Return only the lines between the line holding "Write the bpy" and the line holding "PI = math.pi", the two boundary lines included, exactly as they appear.

-------- DATASET EXCERPTS --------

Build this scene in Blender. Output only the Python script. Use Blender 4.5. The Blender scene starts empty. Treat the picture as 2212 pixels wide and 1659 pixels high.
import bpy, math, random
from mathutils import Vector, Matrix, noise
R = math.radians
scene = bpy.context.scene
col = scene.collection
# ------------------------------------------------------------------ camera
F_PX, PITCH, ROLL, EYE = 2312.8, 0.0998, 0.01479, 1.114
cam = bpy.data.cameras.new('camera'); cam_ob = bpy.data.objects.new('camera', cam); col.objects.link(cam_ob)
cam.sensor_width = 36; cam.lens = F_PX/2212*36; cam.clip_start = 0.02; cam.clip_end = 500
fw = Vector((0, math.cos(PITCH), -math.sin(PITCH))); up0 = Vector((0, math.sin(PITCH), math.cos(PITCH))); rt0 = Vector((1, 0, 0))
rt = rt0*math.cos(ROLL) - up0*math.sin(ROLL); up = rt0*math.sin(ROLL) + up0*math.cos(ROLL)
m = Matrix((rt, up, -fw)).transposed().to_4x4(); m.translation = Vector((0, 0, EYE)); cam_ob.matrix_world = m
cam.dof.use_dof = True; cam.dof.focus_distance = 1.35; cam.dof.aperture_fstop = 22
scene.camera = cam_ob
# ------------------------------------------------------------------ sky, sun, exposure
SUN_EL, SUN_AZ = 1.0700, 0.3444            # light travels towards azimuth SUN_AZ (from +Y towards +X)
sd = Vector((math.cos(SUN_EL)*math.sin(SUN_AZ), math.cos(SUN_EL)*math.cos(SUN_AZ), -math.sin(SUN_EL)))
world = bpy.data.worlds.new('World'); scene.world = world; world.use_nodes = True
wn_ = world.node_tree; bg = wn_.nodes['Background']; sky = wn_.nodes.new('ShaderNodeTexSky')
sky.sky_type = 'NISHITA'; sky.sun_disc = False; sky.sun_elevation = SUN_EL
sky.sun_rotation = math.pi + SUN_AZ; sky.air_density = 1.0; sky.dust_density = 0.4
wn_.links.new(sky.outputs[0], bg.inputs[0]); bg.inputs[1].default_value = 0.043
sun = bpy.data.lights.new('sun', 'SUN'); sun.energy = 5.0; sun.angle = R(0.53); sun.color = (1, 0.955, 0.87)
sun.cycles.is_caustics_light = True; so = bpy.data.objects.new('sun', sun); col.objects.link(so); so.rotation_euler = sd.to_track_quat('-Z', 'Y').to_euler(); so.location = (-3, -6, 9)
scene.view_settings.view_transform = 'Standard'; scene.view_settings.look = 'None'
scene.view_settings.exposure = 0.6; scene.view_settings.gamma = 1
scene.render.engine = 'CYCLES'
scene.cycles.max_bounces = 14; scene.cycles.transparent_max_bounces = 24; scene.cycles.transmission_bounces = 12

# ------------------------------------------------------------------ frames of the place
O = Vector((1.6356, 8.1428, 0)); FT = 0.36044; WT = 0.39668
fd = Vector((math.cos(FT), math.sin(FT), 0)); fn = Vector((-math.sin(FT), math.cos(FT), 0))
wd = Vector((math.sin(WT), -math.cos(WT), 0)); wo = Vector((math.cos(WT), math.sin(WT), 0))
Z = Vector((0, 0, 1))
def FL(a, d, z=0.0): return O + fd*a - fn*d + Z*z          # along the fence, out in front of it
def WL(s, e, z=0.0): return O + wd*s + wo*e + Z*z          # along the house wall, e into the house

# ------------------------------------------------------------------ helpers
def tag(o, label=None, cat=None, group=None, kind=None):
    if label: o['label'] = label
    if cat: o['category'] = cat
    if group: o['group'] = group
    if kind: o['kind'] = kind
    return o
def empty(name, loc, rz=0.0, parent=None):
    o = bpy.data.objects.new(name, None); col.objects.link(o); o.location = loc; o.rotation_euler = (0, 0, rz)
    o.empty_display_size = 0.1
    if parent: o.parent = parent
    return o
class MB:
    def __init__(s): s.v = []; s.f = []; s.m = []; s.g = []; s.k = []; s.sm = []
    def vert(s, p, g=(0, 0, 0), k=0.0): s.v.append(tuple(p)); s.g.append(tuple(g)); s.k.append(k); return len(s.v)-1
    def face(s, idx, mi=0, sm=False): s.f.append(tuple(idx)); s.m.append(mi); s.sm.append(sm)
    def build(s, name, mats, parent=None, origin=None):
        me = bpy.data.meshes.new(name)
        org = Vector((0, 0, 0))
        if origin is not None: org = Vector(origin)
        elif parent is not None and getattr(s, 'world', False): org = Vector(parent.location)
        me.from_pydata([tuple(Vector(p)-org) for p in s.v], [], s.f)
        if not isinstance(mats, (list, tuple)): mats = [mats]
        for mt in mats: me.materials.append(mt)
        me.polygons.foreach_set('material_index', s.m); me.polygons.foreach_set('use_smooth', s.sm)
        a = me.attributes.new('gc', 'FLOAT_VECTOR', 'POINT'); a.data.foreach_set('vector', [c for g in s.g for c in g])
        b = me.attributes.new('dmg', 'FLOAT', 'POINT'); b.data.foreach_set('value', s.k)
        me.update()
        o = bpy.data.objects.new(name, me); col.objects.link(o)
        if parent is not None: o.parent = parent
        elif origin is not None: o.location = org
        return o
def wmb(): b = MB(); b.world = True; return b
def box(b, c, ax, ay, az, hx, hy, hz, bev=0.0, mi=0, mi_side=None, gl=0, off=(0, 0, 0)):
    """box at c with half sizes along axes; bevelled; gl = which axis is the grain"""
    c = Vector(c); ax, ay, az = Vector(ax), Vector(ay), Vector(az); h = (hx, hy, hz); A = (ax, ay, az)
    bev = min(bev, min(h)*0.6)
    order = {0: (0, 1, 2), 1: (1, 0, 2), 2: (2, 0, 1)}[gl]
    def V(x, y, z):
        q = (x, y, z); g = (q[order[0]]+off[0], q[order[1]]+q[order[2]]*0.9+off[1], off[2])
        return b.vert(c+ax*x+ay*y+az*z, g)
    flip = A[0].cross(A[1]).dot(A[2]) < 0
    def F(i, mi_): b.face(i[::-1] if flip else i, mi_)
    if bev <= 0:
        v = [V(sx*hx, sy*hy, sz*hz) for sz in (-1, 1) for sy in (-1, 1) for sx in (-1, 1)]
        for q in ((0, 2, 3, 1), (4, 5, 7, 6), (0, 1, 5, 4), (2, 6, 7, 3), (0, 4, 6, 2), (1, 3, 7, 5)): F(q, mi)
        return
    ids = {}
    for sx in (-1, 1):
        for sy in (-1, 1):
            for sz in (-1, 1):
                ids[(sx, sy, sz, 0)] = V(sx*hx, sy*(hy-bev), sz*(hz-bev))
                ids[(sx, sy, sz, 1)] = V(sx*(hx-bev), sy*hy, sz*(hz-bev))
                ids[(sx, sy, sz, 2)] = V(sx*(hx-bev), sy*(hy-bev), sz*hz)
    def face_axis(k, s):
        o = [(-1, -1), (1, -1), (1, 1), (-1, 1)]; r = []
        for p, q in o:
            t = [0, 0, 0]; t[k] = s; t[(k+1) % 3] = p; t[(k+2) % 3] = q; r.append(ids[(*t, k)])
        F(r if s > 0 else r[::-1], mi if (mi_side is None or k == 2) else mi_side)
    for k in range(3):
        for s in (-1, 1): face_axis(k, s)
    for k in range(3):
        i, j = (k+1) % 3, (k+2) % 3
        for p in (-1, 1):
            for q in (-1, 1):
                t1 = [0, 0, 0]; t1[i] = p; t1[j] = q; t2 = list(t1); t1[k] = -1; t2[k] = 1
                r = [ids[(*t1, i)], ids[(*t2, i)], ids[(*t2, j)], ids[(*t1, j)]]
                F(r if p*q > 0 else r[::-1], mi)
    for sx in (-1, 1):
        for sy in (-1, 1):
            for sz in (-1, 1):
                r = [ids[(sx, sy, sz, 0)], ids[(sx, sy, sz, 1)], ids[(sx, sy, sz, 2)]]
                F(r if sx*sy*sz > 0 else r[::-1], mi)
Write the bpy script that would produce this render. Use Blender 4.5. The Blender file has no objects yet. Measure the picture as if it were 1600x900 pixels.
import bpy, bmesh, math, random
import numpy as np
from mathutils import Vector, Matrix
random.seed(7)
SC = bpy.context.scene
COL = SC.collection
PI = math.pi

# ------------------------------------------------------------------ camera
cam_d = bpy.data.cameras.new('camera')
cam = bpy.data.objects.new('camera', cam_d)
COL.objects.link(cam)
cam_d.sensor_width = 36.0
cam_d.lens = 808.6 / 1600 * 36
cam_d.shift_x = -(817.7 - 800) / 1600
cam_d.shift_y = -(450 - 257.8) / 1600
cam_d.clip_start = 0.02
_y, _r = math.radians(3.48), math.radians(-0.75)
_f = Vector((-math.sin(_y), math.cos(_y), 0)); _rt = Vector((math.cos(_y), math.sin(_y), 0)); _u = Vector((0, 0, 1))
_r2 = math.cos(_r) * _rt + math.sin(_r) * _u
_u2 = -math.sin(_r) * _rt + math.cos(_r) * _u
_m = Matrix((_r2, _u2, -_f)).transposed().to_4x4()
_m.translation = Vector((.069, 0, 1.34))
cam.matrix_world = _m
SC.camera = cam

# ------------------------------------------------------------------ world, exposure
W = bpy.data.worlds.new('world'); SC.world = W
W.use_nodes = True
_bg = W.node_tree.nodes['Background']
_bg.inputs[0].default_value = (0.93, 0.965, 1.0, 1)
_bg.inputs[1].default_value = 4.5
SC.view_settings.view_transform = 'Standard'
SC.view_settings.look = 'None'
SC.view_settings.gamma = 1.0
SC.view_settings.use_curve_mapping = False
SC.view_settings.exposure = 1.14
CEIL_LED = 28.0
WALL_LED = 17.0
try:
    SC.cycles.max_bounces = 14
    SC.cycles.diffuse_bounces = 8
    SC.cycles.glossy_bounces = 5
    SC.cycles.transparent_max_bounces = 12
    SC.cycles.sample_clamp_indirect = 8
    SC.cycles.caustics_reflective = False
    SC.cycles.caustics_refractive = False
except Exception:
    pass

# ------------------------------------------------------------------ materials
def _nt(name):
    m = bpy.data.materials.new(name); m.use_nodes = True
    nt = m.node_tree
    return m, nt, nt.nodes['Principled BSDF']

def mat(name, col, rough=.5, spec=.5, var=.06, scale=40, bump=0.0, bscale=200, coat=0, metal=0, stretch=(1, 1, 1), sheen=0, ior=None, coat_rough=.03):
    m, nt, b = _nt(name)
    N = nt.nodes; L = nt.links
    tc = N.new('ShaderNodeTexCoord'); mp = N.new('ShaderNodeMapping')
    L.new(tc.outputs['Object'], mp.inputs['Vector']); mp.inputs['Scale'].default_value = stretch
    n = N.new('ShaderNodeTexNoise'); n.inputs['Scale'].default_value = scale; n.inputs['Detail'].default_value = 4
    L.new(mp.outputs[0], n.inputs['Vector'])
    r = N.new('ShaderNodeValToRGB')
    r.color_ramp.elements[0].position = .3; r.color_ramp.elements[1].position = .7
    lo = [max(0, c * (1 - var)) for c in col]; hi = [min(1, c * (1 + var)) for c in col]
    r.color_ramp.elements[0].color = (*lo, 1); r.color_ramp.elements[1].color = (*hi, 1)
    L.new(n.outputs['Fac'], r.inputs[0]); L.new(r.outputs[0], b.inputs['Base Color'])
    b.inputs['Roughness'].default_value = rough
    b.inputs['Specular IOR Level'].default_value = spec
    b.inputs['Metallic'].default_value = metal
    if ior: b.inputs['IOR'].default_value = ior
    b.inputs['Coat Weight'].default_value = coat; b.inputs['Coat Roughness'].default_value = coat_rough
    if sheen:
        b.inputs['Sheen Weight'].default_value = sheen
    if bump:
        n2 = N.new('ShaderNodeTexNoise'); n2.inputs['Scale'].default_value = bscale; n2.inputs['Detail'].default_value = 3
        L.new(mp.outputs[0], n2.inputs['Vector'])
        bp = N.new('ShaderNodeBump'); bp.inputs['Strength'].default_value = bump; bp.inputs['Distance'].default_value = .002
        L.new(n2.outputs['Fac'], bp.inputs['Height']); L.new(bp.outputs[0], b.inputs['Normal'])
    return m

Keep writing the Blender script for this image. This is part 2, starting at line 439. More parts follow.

--------

SOLVED EXERCISE ▸
Write the bpy script that would produce this render. Use Blender 4.5. The Blender file has no objects yet. Measure the picture as if it were 1600x900 pixels.
import bpy, bmesh, math, random
import numpy as np
from mathutils import Vector, Matrix
random.seed(7)
SC = bpy.context.scene
COL = SC.collection
PI = math.pi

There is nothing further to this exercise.